ARCADIA, Calif. (Nov. 9, 2011)—The Ruth and Charles Gilb Arcadia Historical Museum has announced the creation of “And They’re Off!!,” an exhibit chronicling the historical impact of Santa Anita Park on the city of Arcadia and its impact on the community at-large. The exhibit, which is fully entitled “And They’re Off!! Euphemera and Images of Santa Anita Park,” is scheduled to open at 10 a.m. on Nov. 12, and will remain open through Jan. 21.

Santa Anita Paddock Guard John Shear will be a featured speaker for the exhibit’s opening and will be available for interviews and questions. Shear, at the age of 90, earned national acclaim this past March as he likely saved the life of a 6-year-old girl from a runaway horse just outside Santa Anita’s walking ring. A seasonal employee at The Great Race Place since Dec. 23, 1961, Shear was employed prior to that in various capacities on Santa Anita’s backstretch as a groom, exercise rider and trainer, dating back to 1958.

“Having Mr. Shear with us for the unveiling of the exhibit is really exciting,” said Dana Dunn, Curator of the Ruth and Charles Gilb Arcadia Historical Museum. “He’s been a part of Santa Anita’s history for over 50 years and his act of heroism earlier this year was truly remarkable. We’re anxious for him to see what we’ve put together and for him to be a part of this.”

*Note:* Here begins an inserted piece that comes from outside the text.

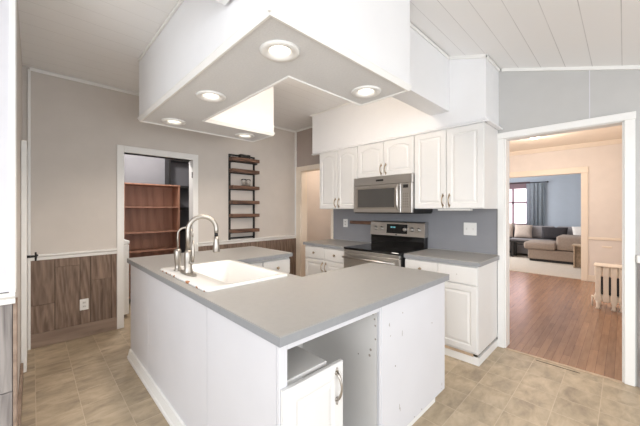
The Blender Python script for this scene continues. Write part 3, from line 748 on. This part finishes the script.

“And They’re Off ” will include a wide array of racing memorabilia.

“We’ve put this exhibit together in collaboration with Santa Anita Park,” said Dunn. “Santa Anita has donated a number of archival photographs and we’ll also be displaying artifacts and euphemera from various time periods that will showcase jockeys, horses, people and events that span a number of decades. I think people are going to be very impressed.”

Dunn also noted that the exhibit will chronicle Santa Anita’s considerable economic impact on the city of Arcadia and the region at-large.

“Since its inception in 1934, Santa Anita has been a driving force in Arcadia’s economic vitality and that of our surrounding cities. Whether it’s been through direct employment, taxes paid to the city, county and state, or the economic effect of thousands of horseplayers and employees spending money, Santa Anita has been resolute in terms of its economic footprint in the community,” Dunn added.